新作ミュージカルに単独主演
数々のミュージカルや舞台、テレビドラマにと多方面で活躍する古川雄大さん。今年1月の「エリザベート」以来の博多座登場です。話題の新作舞台「ミュージカル ピカレスク 『LUPIN~カリオストロ伯爵夫人の秘密~』」で博多座単独主演に初挑戦となる古川さんに、今回の舞台について伺いました。
「一から作品を作り上げているという感じがします。そういう喜びと楽しみの反面、初めてのことばかりでお客さまの期待の声を聞くと満足して頂けるものを作り上げられるだろうかというプレッシャーもあります。僕も今まで以上にアイデアや意見を出していて、それを汲んでもらえることもあり、自分たちが作り上げた作品やルパン像が、これから先もずっと愛され受け継がれていく作品になったらいいなという思いです」
新作舞台で描かれるルパン像とは
本作の「ルパン」はどう描かれるのでしょうか。
「アニメの『ルパン三世』のイメージを持つ人が多いと思うのですが、今回のルパンは少し違います。頭が良くて機転が利いて人の心を魅了していくというルパンの本質は残しながらも、感情が読めない不思議な部分があり、ニヒルであり少しダークな香りが漂う人物像になっています。過去に葛藤を抱えていて、自分が盗みをしている理由が途中で吐露され、淡々としていながらも人間らしい部分も見せられればと思います」
物語は、華やかな舞踏会でルパンが色々な人物に変装しながら財宝を巡っていくという展開で進んでいきます。個性豊かなキャラクター達と対峙し、時には手を組み、そこに恋愛模様などの人間ドラマの要素もあるなどエンターテインメントに特化したものになっているそうで、この物語の中に生きるルパンの描かれ方は複雑で多角的なのだと古川さん。

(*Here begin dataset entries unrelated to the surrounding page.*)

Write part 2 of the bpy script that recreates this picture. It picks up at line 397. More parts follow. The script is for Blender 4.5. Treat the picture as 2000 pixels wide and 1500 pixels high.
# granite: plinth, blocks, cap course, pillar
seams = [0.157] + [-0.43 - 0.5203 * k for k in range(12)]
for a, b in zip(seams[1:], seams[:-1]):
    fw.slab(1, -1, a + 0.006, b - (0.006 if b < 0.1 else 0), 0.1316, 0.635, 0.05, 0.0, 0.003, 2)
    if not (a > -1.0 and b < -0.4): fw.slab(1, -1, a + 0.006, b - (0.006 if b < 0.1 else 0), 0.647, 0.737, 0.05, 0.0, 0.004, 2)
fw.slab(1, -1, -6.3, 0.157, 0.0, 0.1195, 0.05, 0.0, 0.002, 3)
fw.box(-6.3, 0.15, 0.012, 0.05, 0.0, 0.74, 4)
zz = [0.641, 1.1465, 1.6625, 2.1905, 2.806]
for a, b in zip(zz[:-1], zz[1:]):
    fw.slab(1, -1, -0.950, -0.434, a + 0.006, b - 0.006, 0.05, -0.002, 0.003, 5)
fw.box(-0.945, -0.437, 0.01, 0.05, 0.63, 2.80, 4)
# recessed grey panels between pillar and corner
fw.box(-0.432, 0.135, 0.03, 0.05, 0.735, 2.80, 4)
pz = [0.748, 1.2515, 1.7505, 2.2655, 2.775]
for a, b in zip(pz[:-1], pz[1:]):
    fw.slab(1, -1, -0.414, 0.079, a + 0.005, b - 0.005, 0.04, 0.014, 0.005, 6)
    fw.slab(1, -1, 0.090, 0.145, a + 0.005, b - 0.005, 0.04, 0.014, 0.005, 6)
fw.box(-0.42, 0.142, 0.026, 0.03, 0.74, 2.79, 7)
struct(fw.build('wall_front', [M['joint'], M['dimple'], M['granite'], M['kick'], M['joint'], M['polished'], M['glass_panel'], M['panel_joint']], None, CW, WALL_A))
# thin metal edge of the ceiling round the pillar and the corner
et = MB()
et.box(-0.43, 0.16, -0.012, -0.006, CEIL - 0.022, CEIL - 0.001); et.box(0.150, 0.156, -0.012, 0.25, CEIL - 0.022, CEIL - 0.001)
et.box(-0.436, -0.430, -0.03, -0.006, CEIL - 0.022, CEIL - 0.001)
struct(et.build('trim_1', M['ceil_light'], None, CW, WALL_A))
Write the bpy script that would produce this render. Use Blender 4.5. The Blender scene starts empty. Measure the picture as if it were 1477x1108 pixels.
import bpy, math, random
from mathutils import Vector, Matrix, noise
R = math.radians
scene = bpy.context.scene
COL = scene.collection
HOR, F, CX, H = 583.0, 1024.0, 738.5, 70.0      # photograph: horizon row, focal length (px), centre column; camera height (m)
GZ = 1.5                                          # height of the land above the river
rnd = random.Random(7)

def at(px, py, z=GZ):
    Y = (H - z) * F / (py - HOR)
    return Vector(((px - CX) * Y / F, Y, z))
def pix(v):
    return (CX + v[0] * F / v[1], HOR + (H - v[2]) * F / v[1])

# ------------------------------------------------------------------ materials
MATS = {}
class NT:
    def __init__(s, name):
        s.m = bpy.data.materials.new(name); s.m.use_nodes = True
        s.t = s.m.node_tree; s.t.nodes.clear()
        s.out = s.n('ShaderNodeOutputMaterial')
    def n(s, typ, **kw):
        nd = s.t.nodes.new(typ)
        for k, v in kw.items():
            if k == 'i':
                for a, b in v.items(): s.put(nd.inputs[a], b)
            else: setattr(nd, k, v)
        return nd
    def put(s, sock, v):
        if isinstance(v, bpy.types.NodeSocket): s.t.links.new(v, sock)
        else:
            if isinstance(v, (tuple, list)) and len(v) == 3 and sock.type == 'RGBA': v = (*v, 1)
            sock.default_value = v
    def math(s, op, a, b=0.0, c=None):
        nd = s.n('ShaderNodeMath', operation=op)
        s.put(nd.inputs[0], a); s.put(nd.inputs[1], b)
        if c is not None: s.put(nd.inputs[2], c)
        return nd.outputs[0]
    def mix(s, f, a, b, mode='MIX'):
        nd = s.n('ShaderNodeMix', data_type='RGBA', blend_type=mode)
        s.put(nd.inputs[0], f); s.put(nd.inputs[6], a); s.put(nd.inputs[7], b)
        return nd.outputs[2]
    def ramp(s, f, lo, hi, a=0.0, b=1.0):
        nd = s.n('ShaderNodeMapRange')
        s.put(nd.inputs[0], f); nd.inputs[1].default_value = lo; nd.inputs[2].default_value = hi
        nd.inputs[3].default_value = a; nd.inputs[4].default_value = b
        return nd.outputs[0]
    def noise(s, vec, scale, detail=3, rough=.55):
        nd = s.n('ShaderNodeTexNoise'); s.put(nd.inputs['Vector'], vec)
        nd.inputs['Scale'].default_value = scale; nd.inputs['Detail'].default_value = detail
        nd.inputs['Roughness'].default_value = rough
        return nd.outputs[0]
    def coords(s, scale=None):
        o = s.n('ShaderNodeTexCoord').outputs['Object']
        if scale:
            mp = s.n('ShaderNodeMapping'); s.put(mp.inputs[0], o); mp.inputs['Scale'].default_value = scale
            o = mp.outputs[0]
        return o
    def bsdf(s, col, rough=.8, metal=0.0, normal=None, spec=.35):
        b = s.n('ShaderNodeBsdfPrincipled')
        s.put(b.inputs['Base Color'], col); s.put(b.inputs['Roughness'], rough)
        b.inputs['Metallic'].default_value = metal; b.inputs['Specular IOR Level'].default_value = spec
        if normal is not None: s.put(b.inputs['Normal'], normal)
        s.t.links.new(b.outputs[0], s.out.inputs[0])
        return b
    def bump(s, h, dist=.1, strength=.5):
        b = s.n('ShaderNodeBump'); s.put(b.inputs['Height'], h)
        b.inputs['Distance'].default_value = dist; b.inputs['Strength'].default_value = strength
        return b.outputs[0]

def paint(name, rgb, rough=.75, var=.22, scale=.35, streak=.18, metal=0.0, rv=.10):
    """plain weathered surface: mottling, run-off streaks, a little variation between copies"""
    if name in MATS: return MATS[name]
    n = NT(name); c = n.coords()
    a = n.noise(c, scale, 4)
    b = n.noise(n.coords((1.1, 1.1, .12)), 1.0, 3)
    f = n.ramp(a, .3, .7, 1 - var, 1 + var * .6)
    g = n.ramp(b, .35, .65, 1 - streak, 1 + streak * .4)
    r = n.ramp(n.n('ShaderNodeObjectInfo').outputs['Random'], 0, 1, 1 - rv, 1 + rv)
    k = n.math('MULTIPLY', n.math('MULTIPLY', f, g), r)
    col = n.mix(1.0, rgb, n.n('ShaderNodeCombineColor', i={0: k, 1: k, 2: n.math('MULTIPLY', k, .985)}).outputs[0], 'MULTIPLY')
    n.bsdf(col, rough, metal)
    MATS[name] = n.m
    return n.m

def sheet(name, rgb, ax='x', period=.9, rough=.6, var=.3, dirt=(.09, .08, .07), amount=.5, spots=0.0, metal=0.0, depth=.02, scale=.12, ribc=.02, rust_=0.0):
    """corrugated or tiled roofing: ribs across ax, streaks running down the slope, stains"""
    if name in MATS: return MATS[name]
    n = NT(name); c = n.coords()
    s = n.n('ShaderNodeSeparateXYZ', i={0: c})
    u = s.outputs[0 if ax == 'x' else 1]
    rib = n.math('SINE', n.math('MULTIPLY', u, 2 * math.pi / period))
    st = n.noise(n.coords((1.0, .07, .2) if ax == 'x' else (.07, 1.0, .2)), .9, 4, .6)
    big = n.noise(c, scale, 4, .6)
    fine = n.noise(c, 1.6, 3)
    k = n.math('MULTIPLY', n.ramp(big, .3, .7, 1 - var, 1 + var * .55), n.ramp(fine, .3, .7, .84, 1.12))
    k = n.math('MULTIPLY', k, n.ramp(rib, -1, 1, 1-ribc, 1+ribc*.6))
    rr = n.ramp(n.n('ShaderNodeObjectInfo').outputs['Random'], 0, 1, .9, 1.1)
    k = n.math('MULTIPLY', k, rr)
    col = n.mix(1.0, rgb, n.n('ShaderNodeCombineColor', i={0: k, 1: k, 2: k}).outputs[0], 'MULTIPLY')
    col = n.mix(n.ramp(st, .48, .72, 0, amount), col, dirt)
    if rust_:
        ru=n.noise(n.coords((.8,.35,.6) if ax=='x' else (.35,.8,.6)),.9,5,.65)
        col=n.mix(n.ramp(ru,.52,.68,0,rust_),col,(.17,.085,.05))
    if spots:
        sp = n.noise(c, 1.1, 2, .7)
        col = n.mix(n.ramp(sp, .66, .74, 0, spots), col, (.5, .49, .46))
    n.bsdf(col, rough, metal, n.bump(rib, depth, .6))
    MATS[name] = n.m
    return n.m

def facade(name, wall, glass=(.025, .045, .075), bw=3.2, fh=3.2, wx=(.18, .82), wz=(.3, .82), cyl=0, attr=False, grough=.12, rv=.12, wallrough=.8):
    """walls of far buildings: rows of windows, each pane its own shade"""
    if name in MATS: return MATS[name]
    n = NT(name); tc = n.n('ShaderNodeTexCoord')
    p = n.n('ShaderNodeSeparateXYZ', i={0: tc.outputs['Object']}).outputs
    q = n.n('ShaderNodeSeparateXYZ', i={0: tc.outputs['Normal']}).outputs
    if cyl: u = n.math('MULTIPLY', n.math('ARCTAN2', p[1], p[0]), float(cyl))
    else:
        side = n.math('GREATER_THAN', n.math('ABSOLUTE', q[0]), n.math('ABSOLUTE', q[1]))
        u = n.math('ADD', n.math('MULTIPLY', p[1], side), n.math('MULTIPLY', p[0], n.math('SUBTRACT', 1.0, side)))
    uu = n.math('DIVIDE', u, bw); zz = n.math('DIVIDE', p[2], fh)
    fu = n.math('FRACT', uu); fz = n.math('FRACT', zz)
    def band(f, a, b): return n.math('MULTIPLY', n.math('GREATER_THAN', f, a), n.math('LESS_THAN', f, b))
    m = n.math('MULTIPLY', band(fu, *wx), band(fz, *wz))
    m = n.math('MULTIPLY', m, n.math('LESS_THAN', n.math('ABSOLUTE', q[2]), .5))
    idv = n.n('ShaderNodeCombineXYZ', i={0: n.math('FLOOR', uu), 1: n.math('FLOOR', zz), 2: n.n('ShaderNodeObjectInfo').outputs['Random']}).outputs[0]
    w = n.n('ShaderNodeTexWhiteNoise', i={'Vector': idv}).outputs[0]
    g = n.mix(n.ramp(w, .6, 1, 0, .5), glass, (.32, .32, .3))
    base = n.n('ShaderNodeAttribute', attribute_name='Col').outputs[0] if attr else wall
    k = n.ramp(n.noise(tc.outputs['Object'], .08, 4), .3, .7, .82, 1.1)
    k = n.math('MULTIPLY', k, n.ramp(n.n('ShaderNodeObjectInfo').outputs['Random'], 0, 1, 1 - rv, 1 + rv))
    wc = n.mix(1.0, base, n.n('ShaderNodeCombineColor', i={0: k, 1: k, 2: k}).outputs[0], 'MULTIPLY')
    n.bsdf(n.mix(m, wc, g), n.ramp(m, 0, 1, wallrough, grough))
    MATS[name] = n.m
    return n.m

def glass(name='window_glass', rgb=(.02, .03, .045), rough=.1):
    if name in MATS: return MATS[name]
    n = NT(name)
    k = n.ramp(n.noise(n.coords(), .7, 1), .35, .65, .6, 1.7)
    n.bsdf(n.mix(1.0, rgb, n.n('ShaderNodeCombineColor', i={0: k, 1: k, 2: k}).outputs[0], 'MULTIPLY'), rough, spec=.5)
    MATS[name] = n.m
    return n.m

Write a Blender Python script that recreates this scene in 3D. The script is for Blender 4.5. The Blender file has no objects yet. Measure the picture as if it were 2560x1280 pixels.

「貴族から盗みを働くルパンは、怪盗なので『悪』ではあるのですが、別の視点で見ると実はヒーローの要素もあり単純ではありません。その人の『正義』を貫くものとして『悪』を行っている。愛情がありつつもダークであり、そのアンバランスさもこの作品の面白さの一つです。また、ルパンを演じる時やルパンが変装する誰かを演じる時など、いろいろな人物に変化していくさまをお見せできると思います。演出でもその演じ分けや表現を期待されていて、たくさんの手法を試しています」
物語に仕掛けられた罠にはまる?
物語の構成は、「あっ」と驚くようなスリリングなものというよりは、物語の展開に魅了される中で「はっ」と気づかされるような仕掛けが多く散りばめられています。ミュージカルの醍醐味である音楽もバラエティ豊か。耳に残るメロディが多く含まれていて、観終わった後も余韻に浸ることで、もう一度その世界観を味わえるそうです。
命を吹き込まれる新作舞台「ミュージカルピカレスク 『LUPIN~カリオストロ伯爵夫人の秘密~』」。新しいルパンの歴史がここから始まります。